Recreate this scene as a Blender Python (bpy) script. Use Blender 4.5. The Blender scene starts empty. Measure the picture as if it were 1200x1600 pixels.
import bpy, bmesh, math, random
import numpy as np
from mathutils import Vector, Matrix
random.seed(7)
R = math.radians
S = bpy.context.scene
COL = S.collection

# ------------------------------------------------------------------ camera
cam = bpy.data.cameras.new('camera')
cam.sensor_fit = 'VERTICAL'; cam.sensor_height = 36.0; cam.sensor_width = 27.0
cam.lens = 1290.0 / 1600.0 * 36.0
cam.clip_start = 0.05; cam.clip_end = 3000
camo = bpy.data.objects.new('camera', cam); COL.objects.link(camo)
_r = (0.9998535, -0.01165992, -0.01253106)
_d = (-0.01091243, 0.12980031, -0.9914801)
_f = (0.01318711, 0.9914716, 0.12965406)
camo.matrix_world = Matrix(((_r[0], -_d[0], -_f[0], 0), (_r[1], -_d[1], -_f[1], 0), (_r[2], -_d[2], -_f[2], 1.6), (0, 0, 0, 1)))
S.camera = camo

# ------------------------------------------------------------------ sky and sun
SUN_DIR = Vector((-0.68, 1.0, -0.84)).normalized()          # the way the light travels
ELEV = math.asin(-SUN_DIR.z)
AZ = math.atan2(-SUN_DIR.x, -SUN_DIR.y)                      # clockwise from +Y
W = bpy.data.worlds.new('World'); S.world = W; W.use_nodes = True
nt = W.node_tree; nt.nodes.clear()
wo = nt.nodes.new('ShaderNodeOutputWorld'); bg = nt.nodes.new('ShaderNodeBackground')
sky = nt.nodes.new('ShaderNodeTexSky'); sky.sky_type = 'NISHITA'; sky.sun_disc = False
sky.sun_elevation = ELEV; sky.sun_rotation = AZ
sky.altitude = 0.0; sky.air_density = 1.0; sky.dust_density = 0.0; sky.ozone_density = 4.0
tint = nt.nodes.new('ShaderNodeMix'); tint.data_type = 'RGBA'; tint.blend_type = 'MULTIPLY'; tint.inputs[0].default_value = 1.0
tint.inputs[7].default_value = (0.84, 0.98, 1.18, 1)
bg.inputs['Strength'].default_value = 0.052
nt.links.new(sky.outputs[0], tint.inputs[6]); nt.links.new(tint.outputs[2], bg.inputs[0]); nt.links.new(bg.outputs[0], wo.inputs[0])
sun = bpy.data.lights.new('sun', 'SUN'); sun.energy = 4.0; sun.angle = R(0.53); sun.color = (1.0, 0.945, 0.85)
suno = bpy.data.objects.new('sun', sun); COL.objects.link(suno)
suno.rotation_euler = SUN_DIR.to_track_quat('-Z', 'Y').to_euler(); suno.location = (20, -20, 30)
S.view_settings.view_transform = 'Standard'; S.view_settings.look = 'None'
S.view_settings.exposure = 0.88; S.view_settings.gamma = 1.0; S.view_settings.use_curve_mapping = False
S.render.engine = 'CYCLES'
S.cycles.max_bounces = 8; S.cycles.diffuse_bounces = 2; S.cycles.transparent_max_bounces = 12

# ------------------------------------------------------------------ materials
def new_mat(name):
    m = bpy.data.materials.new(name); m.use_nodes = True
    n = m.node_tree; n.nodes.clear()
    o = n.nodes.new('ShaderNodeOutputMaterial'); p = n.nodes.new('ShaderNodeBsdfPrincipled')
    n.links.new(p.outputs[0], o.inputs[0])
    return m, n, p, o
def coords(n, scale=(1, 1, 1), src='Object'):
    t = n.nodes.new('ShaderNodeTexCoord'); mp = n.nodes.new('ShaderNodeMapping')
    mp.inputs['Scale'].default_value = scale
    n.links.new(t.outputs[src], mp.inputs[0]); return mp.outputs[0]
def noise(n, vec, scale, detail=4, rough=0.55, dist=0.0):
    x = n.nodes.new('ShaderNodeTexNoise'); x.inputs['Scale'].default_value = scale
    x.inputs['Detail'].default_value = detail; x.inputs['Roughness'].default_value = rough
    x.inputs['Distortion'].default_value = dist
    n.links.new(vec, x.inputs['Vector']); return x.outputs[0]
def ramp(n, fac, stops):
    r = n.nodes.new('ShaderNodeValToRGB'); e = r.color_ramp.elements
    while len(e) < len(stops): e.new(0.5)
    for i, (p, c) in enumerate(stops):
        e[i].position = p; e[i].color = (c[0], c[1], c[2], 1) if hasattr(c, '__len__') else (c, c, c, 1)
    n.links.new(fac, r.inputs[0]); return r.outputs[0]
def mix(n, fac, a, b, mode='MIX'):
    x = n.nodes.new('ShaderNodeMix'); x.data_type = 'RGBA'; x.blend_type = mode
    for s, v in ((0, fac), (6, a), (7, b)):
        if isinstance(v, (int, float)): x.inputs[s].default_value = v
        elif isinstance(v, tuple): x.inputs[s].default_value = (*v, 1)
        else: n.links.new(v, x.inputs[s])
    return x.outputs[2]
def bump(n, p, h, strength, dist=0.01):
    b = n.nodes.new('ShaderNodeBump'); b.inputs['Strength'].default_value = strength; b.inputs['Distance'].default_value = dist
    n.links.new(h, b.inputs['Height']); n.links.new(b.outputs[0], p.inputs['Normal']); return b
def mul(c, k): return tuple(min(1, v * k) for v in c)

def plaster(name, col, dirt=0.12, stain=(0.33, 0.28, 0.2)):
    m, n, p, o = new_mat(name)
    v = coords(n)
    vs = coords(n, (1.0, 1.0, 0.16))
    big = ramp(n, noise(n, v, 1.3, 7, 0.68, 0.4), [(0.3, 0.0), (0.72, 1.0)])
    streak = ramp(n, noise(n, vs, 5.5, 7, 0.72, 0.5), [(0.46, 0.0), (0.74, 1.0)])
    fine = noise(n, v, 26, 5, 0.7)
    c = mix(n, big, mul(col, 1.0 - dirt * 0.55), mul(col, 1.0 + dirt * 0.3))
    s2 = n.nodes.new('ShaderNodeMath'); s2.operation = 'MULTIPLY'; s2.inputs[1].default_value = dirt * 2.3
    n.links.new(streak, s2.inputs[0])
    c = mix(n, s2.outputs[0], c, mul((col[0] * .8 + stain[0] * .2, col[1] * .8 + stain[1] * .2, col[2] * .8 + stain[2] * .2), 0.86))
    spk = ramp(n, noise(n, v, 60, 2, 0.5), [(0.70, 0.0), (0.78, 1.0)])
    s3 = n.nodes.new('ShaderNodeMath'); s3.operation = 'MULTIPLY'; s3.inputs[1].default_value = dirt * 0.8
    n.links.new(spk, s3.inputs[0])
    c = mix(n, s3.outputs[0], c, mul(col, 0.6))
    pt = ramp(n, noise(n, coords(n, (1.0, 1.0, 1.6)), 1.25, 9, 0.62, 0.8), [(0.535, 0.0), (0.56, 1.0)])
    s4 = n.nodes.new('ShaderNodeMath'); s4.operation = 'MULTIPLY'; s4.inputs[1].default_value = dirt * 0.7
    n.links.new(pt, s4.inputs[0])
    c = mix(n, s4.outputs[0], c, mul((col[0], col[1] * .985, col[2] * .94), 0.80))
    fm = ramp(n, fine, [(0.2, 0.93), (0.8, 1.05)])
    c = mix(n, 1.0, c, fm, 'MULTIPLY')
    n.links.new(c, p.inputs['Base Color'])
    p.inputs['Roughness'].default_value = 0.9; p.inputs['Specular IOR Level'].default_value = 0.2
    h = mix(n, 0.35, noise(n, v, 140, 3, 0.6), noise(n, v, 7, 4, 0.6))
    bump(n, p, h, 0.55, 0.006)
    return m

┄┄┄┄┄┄

Objective: Give only the number of lines above that hold the string "scene".

Response: 2